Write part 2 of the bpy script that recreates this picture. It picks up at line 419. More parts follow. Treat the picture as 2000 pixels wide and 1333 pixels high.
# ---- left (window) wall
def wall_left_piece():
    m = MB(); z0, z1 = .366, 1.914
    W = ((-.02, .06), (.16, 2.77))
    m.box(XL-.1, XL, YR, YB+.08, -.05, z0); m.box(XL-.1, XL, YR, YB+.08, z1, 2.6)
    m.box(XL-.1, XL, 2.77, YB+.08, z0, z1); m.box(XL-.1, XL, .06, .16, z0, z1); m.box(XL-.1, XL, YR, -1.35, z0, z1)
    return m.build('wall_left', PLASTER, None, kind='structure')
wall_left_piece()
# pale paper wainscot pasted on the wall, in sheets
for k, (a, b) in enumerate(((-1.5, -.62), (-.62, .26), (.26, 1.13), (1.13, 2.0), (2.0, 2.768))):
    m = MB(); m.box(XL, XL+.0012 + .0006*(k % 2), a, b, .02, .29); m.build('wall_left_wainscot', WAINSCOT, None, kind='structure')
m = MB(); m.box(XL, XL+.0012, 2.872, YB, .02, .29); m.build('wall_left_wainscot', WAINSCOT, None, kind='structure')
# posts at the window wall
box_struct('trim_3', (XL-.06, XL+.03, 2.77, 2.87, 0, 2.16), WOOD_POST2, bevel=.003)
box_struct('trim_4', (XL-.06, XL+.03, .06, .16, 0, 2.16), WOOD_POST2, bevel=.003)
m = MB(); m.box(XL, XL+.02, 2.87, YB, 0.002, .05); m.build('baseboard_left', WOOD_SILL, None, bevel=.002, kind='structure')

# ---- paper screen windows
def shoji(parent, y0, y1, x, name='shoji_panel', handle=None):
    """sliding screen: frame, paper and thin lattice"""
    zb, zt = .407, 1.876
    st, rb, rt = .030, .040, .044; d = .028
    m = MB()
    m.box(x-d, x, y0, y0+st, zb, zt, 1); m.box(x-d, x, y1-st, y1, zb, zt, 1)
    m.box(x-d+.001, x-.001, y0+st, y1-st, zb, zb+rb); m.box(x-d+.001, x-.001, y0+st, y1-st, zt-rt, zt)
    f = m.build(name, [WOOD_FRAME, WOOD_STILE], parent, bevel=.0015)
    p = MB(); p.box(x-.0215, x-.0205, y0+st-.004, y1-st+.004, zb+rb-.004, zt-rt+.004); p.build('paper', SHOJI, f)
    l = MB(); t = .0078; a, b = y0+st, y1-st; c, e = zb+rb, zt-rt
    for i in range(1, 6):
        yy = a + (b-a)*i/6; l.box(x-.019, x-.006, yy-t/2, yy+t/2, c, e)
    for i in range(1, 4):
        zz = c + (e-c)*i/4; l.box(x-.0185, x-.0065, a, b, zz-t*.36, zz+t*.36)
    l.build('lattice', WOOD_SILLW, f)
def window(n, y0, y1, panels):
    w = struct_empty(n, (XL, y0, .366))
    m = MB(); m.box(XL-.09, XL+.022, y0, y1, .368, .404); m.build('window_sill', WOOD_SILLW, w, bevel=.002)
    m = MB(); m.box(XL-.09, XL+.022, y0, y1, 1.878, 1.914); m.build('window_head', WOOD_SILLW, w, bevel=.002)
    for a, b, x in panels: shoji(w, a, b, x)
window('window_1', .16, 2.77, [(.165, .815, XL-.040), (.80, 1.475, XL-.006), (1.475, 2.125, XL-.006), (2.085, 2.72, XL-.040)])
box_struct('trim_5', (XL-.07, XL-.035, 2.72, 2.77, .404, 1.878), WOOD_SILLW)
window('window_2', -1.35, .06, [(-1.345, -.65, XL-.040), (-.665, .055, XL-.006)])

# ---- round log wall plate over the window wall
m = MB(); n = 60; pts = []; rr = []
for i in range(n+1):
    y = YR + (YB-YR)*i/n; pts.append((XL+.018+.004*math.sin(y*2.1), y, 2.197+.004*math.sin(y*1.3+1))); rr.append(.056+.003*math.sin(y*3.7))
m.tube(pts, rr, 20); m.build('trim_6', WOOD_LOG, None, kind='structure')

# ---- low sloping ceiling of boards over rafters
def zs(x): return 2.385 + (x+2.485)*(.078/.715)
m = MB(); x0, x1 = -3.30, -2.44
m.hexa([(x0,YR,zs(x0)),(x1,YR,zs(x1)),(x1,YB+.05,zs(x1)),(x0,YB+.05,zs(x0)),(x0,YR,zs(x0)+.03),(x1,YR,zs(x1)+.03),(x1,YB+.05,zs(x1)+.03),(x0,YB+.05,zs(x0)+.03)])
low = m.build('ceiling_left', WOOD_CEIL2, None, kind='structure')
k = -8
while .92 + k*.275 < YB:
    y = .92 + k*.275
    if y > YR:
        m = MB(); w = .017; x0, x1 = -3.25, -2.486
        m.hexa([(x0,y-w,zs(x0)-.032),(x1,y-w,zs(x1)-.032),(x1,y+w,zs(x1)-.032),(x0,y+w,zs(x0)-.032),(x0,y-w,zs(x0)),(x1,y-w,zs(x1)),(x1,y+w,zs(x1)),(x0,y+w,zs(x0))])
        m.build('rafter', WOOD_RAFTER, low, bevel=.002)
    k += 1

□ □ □

Copy out the whole listing exactly as written.

Response to the exercise
Write part 2 of the bpy script that recreates this picture. It picks up at line 419. More parts follow. Treat the picture as 2000 pixels wide and 1333 pixels high.
# ---- left (window) wall
def wall_left_piece():
    m = MB(); z0, z1 = .366, 1.914
    W = ((-.02, .06), (.16, 2.77))
    m.box(XL-.1, XL, YR, YB+.08, -.05, z0); m.box(XL-.1, XL, YR, YB+.08, z1, 2.6)
    m.box(XL-.1, XL, 2.77, YB+.08, z0, z1); m.box(XL-.1, XL, .06, .16, z0, z1); m.box(XL-.1, XL, YR, -1.35, z0, z1)
    return m.build('wall_left', PLASTER, None, kind='structure')
wall_left_piece()
# pale paper wainscot pasted on the wall, in sheets
for k, (a, b) in enumerate(((-1.5, -.62), (-.62, .26), (.26, 1.13), (1.13, 2.0), (2.0, 2.768))):
    m = MB(); m.box(XL, XL+.0012 + .0006*(k % 2), a, b, .02, .29); m.build('wall_left_wainscot', WAINSCOT, None, kind='structure')
m = MB(); m.box(XL, XL+.0012, 2.872, YB, .02, .29); m.build('wall_left_wainscot', WAINSCOT, None, kind='structure')
# posts at the window wall
box_struct('trim_3', (XL-.06, XL+.03, 2.77, 2.87, 0, 2.16), WOOD_POST2, bevel=.003)
box_struct('trim_4', (XL-.06, XL+.03, .06, .16, 0, 2.16), WOOD_POST2, bevel=.003)
m = MB(); m.box(XL, XL+.02, 2.87, YB, 0.002, .05); m.build('baseboard_left', WOOD_SILL, None, bevel=.002, kind='structure')

# ---- paper screen windows
def shoji(parent, y0, y1, x, name='shoji_panel', handle=None):
    """sliding screen: frame, paper and thin lattice"""
    zb, zt = .407, 1.876
    st, rb, rt = .030, .040, .044; d = .028
    m = MB()
    m.box(x-d, x, y0, y0+st, zb, zt, 1); m.box(x-d, x, y1-st, y1, zb, zt, 1)
    m.box(x-d+.001, x-.001, y0+st, y1-st, zb, zb+rb); m.box(x-d+.001, x-.001, y0+st, y1-st, zt-rt, zt)
    f = m.build(name, [WOOD_FRAME, WOOD_STILE], parent, bevel=.0015)
    p = MB(); p.box(x-.0215, x-.0205, y0+st-.004, y1-st+.004, zb+rb-.004, zt-rt+.004); p.build('paper', SHOJI, f)
    l = MB(); t = .0078; a, b = y0+st, y1-st; c, e = zb+rb, zt-rt
    for i in range(1, 6):
        yy = a + (b-a)*i/6; l.box(x-.019, x-.006, yy-t/2, yy+t/2, c, e)
    for i in range(1, 4):
        zz = c + (e-c)*i/4; l.box(x-.0185, x-.0065, a, b, zz-t*.36, zz+t*.36)
    l.build('lattice', WOOD_SILLW, f)
def window(n, y0, y1, panels):
    w = struct_empty(n, (XL, y0, .366))
    m = MB(); m.box(XL-.09, XL+.022, y0, y1, .368, .404); m.build('window_sill', WOOD_SILLW, w, bevel=.002)
    m = MB(); m.box(XL-.09, XL+.022, y0, y1, 1.878, 1.914); m.build('window_head', WOOD_SILLW, w, bevel=.002)
    for a, b, x in panels: shoji(w, a, b, x)
window('window_1', .16, 2.77, [(.165, .815, XL-.040), (.80, 1.475, XL-.006), (1.475, 2.125, XL-.006), (2.085, 2.72, XL-.040)])
box_struct('trim_5', (XL-.07, XL-.035, 2.72, 2.77, .404, 1.878), WOOD_SILLW)
window('window_2', -1.35, .06, [(-1.345, -.65, XL-.040), (-.665, .055, XL-.006)])

# ---- round log wall plate over the window wall
m = MB(); n = 60; pts = []; rr = []
for i in range(n+1):
    y = YR + (YB-YR)*i/n; pts.append((XL+.018+.004*math.sin(y*2.1), y, 2.197+.004*math.sin(y*1.3+1))); rr.append(.056+.003*math.sin(y*3.7))
m.tube(pts, rr, 20); m.build('trim_6', WOOD_LOG, None, kind='structure')

# ---- low sloping ceiling of boards over rafters
def zs(x): return 2.385 + (x+2.485)*(.078/.715)
m = MB(); x0, x1 = -3.30, -2.44
m.hexa([(x0,YR,zs(x0)),(x1,YR,zs(x1)),(x1,YB+.05,zs(x1)),(x0,YB+.05,zs(x0)),(x0,YR,zs(x0)+.03),(x1,YR,zs(x1)+.03),(x1,YB+.05,zs(x1)+.03),(x0,YB+.05,zs(x0)+.03)])
low = m.build('ceiling_left', WOOD_CEIL2, None, kind='structure')
k = -8
while .92 + k*.275 < YB:
    y = .92 + k*.275
    if y > YR:
        m = MB(); w = .017; x0, x1 = -3.25, -2.486
        m.hexa([(x0,y-w,zs(x0)-.032),(x1,y-w,zs(x1)-.032),(x1,y+w,zs(x1)-.032),(x0,y+w,zs(x0)-.032),(x0,y-w,zs(x0)),(x1,y-w,zs(x1)),(x1,y+w,zs(x1)),(x0,y+w,zs(x0))])
        m.build('rafter', WOOD_RAFTER, low, bevel=.002)
    k += 1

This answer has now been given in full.